Honey prices continue to defy domestic market signals

Industry says the flow of fake honey into this country has reduced prices paid to producers and distorted honey market

From 2016-19, honey prices in Western Canada ranged from $1.25 to $1.65 per pound.

That’s significantly lower than 2014 and other periods in the early 2010s, when Canadian beekeepers received more than $2 per lb. for their honey.

The weak prices have been a challenge for prairie beekeepers because the cost of production (buying queens, miticides, labour, equipment) has continued to increase.

A study from Apimondia, a global forum for beekeepers, has concluded that the soft prices during this period (and in 2020) were bizarre and indicate that something is seriously wrong with the global honey market.

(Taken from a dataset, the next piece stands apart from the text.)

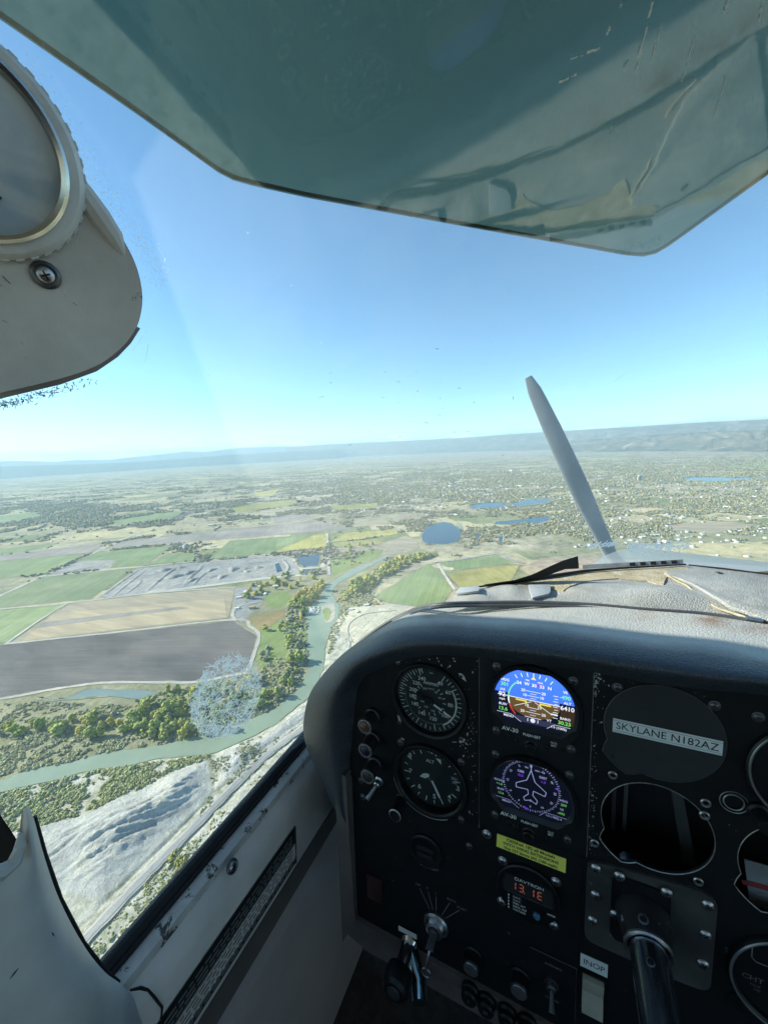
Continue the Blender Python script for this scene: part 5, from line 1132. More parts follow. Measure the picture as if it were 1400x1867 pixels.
for i, (px, py) in enumerate(((858,1803),(888,1823),(925,1843),(962,1862))):
    u, v = PU(px, py, .004); o = link(bpy.data.objects.new('breaker_button', BRK)); o.matrix_world = at(u/mm, v/mm, 4)
    custom(o, 'black round breaker button, ' + ('first', 'second', 'third', 'last')[i] + ' in the row along the bottom of the panel', 'button', 'breaker buttons')
    b = MB(); b.text(('5','20','5','10')[i], 5*mm, 0, 0, 11.2*mm); b.build('lettering', K_INKD, o, 0)
tg = thing('toggle_switch', 'small dark toggle switch beside the white rocker', 'switch', at(121, -265))
b = MB(); b.prism(circ_mm(0,0,6.5,20), 0, 2*mm); b.lathe([(5*mm,2*mm),(4.4*mm,6*mm),(2.6*mm,7*mm)], 20); b.build('collar', K_DSTEEL, tg)
b = MB(); b.tube([(0,0,4*mm),(.5*mm,-5*mm,13*mm),(.8*mm,-8*mm,18*mm)], [1.8*mm,2.4*mm,3.2*mm], 12); b.build('lever', K_DSTEEL, tg)
b = MB(); b.tube([(101*mm,-236*mm,.4*mm),(142*mm,-236*mm,.4*mm),(142*mm,-300*mm,.4*mm)], .4*mm, 5); b.build('sub_panel_edge', K_BRKT, panel)
ip = thing('inop_placard', 'white INOP placard above the cream rocker switch', 'placard', at(155.4, -222, .7))
b = MB(); b.prism(poly_mm([(-10.6,6.2),(-10.6,-7.4),(11.4,-7.4),(11.4,6.2)][::-1]), 0, .5*mm); b.build('plate', K_WHITE, ip, 0)
b = MB(); b.text('INOP', 7.8*mm, .4*mm, -.8*mm, .6*mm, bold=.006, sx=.95); b.build('lettering', K_BLACKINK, ip, 0)
rk = thing('rocker_switch', 'cream rocker switch under the INOP placard', 'switch', at(155.5, -250, .6))
b = MB(); b.prism(poly_mm([(-11,18),(-11,-22),(11,-22),(11,18)][::-1]), 0, 2*mm, [poly_mm([(-9,16),(-9,-20),(9,-20),(9,16)])]); b.build('frame', K_BEZEL, rk)
b = MB(); b.add([(x*mm, y*mm, z*mm) for x, y, z in ((-8.6,15.5,6),(8.6,15.5,6),(8.6,-1,3),(-8.6,-1,3),(8.6,-19,8),(-8.6,-19,8),(-8.6,15.5,0),(8.6,15.5,0),(8.6,-19,0),(-8.6,-19,0))], [(3,2,1,0),(5,4,2,3),(0,1,7,6),(4,5,9,8),(1,2,4,8,7),(0,6,9,5,3)]); b.build('rocker', mat('rocker_cream', (.34,.33,.26), .5, var=.15, vscale=60), rk, 0)

# ---- push buttons and jack on the far edge of the panel
for i, (u, v, lens) in enumerate(((-64.5,-33,(.10,.045,.03)),(-65,-61,(.012,.015,.03)),(-63.5,-91,(.03,.03,.03)))):
    o = thing('indicator_lamp', ('amber-brown lensed press button, top of the column beside the airspeed dial', 'dark blue lensed press button, middle of its column', 'grey lensed press button, lowest of its column above the toggle')[i], 'button', at(u, v), 'press buttons in a column')
    b = MB(); b.lathe([(9,0),(9,4),(7.6,5),(7.6,17),(8.2,18),(8.2,20.5),(7.6,21.5),(6.2,21.5)], 28, Matrix.Scale(mm, 4)); b.build('barrel', mat('button_barrel', (.03,.03,.032), .4, .4, var=.3, vscale=90), o)
    b = MB(); b.lathe([(8.0,20.4),(7.8,21.8),(6.4,22.0),(5.9,21.2)], 28, Matrix.Scale(mm, 4)); b.build('ring', mat('button_ring', (.22,.21,.20), .45, .7, var=.4, vscale=300), o)
    b = MB(); b.lathe([(6.2,20.8),(5.0,22.4),(2.5,23.3),(0,23.6)], 24, Matrix.Scale(mm, 4)); b.build('lens', mat('button_lens', lens, .2), o)
tg = thing('toggle_switch', 'small steel toggle switch under the column of press buttons', 'switch', at(-60, -111))
b = MB(); b.lathe([(5.5,0),(5.5,2.5),(3.8,3.5),(3.4,8),(2.2,9)], 20, Matrix.Scale(mm, 4)); b.build('collar', K_STEEL, tg)
b = MB(); b.tube([(0,0,6*mm),(-3*mm,-5*mm,14*mm),(-6*mm,-9*mm,20*mm)], [1.6*mm,2.0*mm,2.6*mm], 10); b.build('lever', K_STEEL, tg)
o = thing('charging_socket', 'dull round black charging socket under the altimeter', 'socket', at(-6, -176))
b = MB(); b.lathe([(19,0),(19,2),(17,3),(15,2.4),(0,2.2)], 40, Matrix.Scale(mm, 4)); b.build('cap', K_BEZEL, o)
b = MB(); b.box(-9*mm,-6*mm,2.2*mm,9*mm,-1*mm,4*mm); b.box(-9*mm,2*mm,2.2*mm,9*mm,7*mm,4*mm); b.build('port', K_VOID, o, bevel=.0006)
o = thing('red_rocker', 'dim dark red rocker switch low on the panel edge', 'switch', at(-70, -253))
b = MB(); b.box(-10*mm,-16*mm,0,10*mm,16*mm,4*mm); b.build('rocker', mat('rocker_red', (.035,.012,.014), .4), o, bevel=.002)
for u, v in ((41,-150),(-82,-140),(-84,-120)): screw(panel, SCREW_D, u, v, .2)

# ---- the two dials half out of frame
vs2 = thing('vertical_speed_dial', 'round dial cut by the picture edge with figures 12 and 15', 'gauge', at(287, 12, .6))
b = MB(); b.lathe([(40,0),(40,3),(38.6,4.2),(37.2,4.0),(36.4,-3)], 64, Matrix.Scale(mm, 4)); b.build('bezel', K_BEZEL, vs2)
b = MB(); b.lathe([(38.9,3.9),(38.4,4.5),(37.4,4.4),(36.9,3.4)], 64, Matrix.Scale(mm, 4)); b.build('ring', mat('ring_grey', (.26,.28,.29), .35, .8, var=.2), vs2)
b = MB(); b.lathe([(36.6,-2),(0,-2)], 48, Matrix.Scale(mm, 4)); b.build('dial', K_FACE, vs2)
b = MB()
for k in range(72):
    a = R(5*k); L = 22 if k % 6 == 0 else 25; b.line((L*math.cos(a)*mm, L*math.sin(a)*mm), (29*math.cos(a)*mm, 29*math.sin(a)*mm), .8*mm, -1.8*mm)
for s_, a in (('12',172),('15',150),('E',202)): b.text(s_, 7*mm, 31*math.cos(R(a))*mm*.98, 31*math.sin(R(a))*mm*.98, -1.8*mm, rot=R(a-90), bold=.01)
b.build('lettering', K_INK, vs2, 0)
b = MB(); b.lathe([(7,0),(7,3),(5.5,4),(5.5,16),(5,17),(0,17)], 24, Matrix.Translation((-30*mm,-36*mm,0)) @ Matrix.Scale(mm, 4)); b.build('setting_knob', K_BEZEL, vs2)
cg = thing('engine_gauge', 'round engine gauge with pale ring and CHT lettering', 'gauge', at(288, -162, .6))
b = MB(); b.lathe([(41,0),(41,3),(40,5),(38.4,5.2),(37,3.4),(36.6,-2)], 64, Matrix.Scale(mm, 4)); b.build('bezel', K_BEZEL, cg)
b = MB(); b.lathe([(40.2,4.8),(39.6,5.6),(38.6,5.5),(38.2,4.6)], 64, Matrix.Scale(mm, 4)); b.build('ring', mat('ring_grey2', (.30,.34,.36), .35, .7, var=.2), cg)
b = MB(); b.lathe([(36.8,-1),(0,-1)], 48, Matrix.Scale(mm, 4)); b.build('dial', K_FACE, cg)
b = MB(); b.tube([(x*mm, y*mm, 0) for x, y in ((-26,22),(-26,12),(-23,9),(20,9))], .4*mm, 5); b.tube([(x*mm, y*mm, 0) for x, y in ((-8,-2),(-11,-5),(-11,-18),(-8,-21),(16,-21))], .4*mm, 5); b.build('window_rim', K_INKD, cg)
b = MB(); b.text('CHT', 6*mm, -24*mm, -7*mm, 0, bold=.01, sx=1.1); b.text('MAX', 3*mm, -22*mm, -12.5*mm, 0); b.text('240', 3*mm, -21*mm, -16*mm, 0); b.build('lettering', K_INKD, cg, 0)
b = MB(); b.prism(circ_mm(-30,-34,9,24), 0, 1.5*mm); b.build('knob_lobe', K_BEZEL, cg)
wc = thing('warning_card', 'grey warning card with red stripe inside the cutout at the picture edge', 'card', PM)
P4 = [PU(1357,1568,-.012), PU(1440,1592,-.012), PU(1440,1670,-.012), PU(1384,1655,-.012), PU(1368,1656,-.012)]
b = MB(); b.prism(P4[::-1], -13*mm, -12*mm); b.build('card', mat('card_grey', (.20,.21,.22), .6), wc, 0)
P5 = [PU(1351,1604,-.0115), PU(1440,1626,-.0115), PU(1440,1636,-.0115), PU(1354,1613,-.0115)]
b = MB(); b.sheet(P5[::-1], -11.4*mm); b.build('stripe', K_RED, wc, 0)
b = MB()
for k in range(9):
    y0 = (1578 + k*5.2 if k < 4 else 1620 + (k-4)*8); a0 = PU(1372+k*1.5, y0, -.0115); a1 = PU(1430, y0+15, -.0115); b.line(a0, a1, .9*mm, -11.3*mm)
b.build('lettering', K_INKD, wc, 0)

# ---- control yoke: bracket, flange, collar, tube
yk = thing('control_yoke', 'steel control yoke tube rising from a black flange on a grey bracket plate', 'control column', PM)
def rounded(P, r, n=5):
    out = []
    for i in range(len(P)):
        p0, p1, p2 = Vector(P[i-1]), Vector(P[i]), Vector(P[(i+1) % len(P)]); a = (p0-p1); c = (p2-p1); rr = min(r, a.length*.45, c.length*.45); A = p1 + a.normalized()*rr; B = p1 + c.normalized()*rr
        for k in range(n+1):
            t = k/n; q = A*(1-t)**2 + p1*2*t*(1-t) + B*t*t; out.append((q.x, q.y))
    return out
BP = rounded([(147,-116.5),(160,-112.5),(225,-106),(238.5,-110),(238.5,-196),(215,-198),(147,-197)], 9)
b = MB(); b.prism(poly_mm(BP[::-1]), .7*mm, 3.2*mm, [circ_mm(190,-152,17)]); b.build('bracket_plate', K_BRKT, yk, bevel=.0006)
FP = [(166.5,-123),(171,-117.6),(203,-117.4),(208,-122),(208.4,-176),(203,-181),(171,-181),(166.5,-176)]
b = MB(); b.prism(poly_mm(FP[::-1]), 3.3*mm, 5.2*mm, [circ_mm(189,-150,16)]); b.build('flange', K_BEZEL, yk, bevel=.0005)
AX0 = Vector((189.5*mm, -147*mm, 0)); AXD = Vector((.01, -.06, 1)).normalized()
def axm(off=0.0): 
    q = AXD.to_track_quat('Z', 'Y').to_matrix().to_4x4(); return Matrix.Translation(AX0 + AXD*off) @ q
b = MB(); b.lathe([(20.5,4),(20,9),(18.8,14),(17.6,20),(17.2,27),(16.4,29),(14.4,29.4)], 44, axm() @ Matrix.Scale(mm, 4)); b.build('collar', mat('collar_black', (.018,.019,.021), .4, .3, var=.2, wear=(.36,.37,.38), wear_amt=.58, wscale=55), yk)
b = MB(); b.lathe([(17.0,27.6),(17.2,29.2),(15.8,30),(14.2,29.6)], 44, axm() @ Matrix.Scale(mm, 4)); b.build('collar_rim', K_STEEL, yk)
b = MB(); b.lathe([(4,0),(4,.6),(2.6,.8),(2.4,.2)], 20, axm() @ Matrix.Translation((0,18.0*mm,21*mm)) @ Matrix.Rotation(R(-85), 4, 'X') @ Matrix.Scale(mm, 4)); b.mi = 1; b.lathe([(2.6,.5),(0,.5)], 20, axm() @ Matrix.Translation((0,18.0*mm,21*mm)) @ Matrix.Rotation(R(-85), 4, 'X') @ Matrix.Scale(mm, 4)); b.build('collar_hole', [K_STEEL, K_VOID], yk)
b = MB(); b.lathe([(13.4,-40),(13.4,230),(0,231)], 48, axm() @ Matrix.Scale(mm, 4)); b.build('tube', K_TUBE, yk)
b = MB(); b.lathe([(3.0,0),(3.0,.5),(2.2,.6)], 18, axm() @ Matrix.Translation((0,13.2*mm,46*mm)) @ Matrix.Rotation(R(-90), 4, 'X') @ Matrix.Scale(mm, 4)); b.mi = 1; b.lathe([(2.3,.4),(0,.4)], 18, axm() @ Matrix.Translation((0,13.2*mm,46*mm)) @ Matrix.Rotation(R(-90), 4, 'X') @ Matrix.Scale(mm, 4)); b.build('tube_hole', [K_STEEL, K_VOID], yk)
SCREW_Y = screw_mesh('screw', 4.2*mm, K_STEEL)
for px, py in ((1086,1583),(1086,1632),(1080,1678),(1290,1650),(1285,1704),(1281,1757)):
    u, v = PU(px, py, .003); screw(yk, SCREW_Y, u/mm, v/mm, 3.2)
for px, py in ((1129,1597),(1215,1627),(1121,1667)):
    u, v = PU(px, py, .005); screw(yk, SCREW_Y, u/mm, v/mm, 5.2)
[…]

“The observed steady and dramatic collapse of honey prices defies the laws of economics,” says the report, prepared by the Apimondia Regional Commission of the Americas.

“In a context where the demand for honey has increased, the cost of production of authentic honey has increased and the productivity per hive has decreased, the prices of honey to beekeepers should have steadily and significantly risen. This did not happen, even though the prices at the retail level in the U.S. increased from USD14.60/kg in January 2015 to USD 17.15/kg in January 2019.”

It’s not just Canada where honey prices have been lower than expected.

Beekeepers in Argentina, Mexico, Brazil, Uruguay and other honey exporting countries of the Americas lost hundreds of millions in revenue from 2016-19 because of the artificially low prices.

The report pegged the losses at US$666 million to $1 billion.

Under the $666 million scenario, Argentine producers lost the most, about $357 million. Canadian beekeepers earned US$80 million less in sales, because of the weak prices.

The figures are best guesses because the “exact economic damage is obviously impossible to estimate,” the report says.

It’s easier to identify the factors behind the soft prices. Over the last decade, the major honey exporters of the Americas (including Canada, Argentina, Brazil, Mexico) increased exports by only 6.5 percent.

Meanwhile, on the eastern side of the world, countries like China, India, Ukraine, Vietnam and Taiwan increased their exports by 96 percent.

That makes no sense because it’s difficult to boost bee colony numbers and honey production in a year or two.

It suggests those nations are producing fake honey or exporting honey-like products originally produced in China. Fake honey is made by adding corn syrup, rice syrup or another sweetener to genuine honey.

A Nature report, from 2018, found that 50 percent of Asian honey samples were adulterated.

“It’s laughable. Little countries like Myanmar or Taiwan … for 20 years half a million pounds (of honey) gets exported,” said Chris Hiatt, a North Dakota beekeeper in 2018. “(Then) overnight (it’s) five or 10 million lb. That’s absolutely impossible.”

The jump in “dubious” honey exports from Asian nations distorted prices in Western Canada and elsewhere, the Apimondia report said.

The good news for Canadian honey producers is that the United States is taking steps to crack down on fake honey. The U.S. is the largest importer of honey in the world and in April, the American Honey Producers Association reported that U.S. Customs and Border Protection now has funds for NMR testing equipment to detect fake honey.

NMR stands for Nuclear Magnetic Resonance spectroscopy. The technology can test the purity of a sample.

“A lot of it’s on the horizon. They’re talking about doing more testing,” said Curtis Miedema, a honey producer from Barrhead, Alta.

In the meantime, the price of honey in Western Canada is up from 2019. Last summer, Miedema was getting offers of $1.55-$1.65 per lb. for honey. This summer, it’s closer to $1.80 per lb.

“It’s headed in the right direction,” he said. “There are rumours of $2 but we’re not there yet.”

Prices are up, partly because 2019 was a poor year for honey production in Canada.

Overall production was down 15.4 percent, compared to 2018. Alberta, the leading honey producing province, generated only 25 million lb. — its lowest level since 2000.

“I think the inventories are really low, from what I can tell,” Miedema said.

“I don’t think anybody is sitting on any honey.”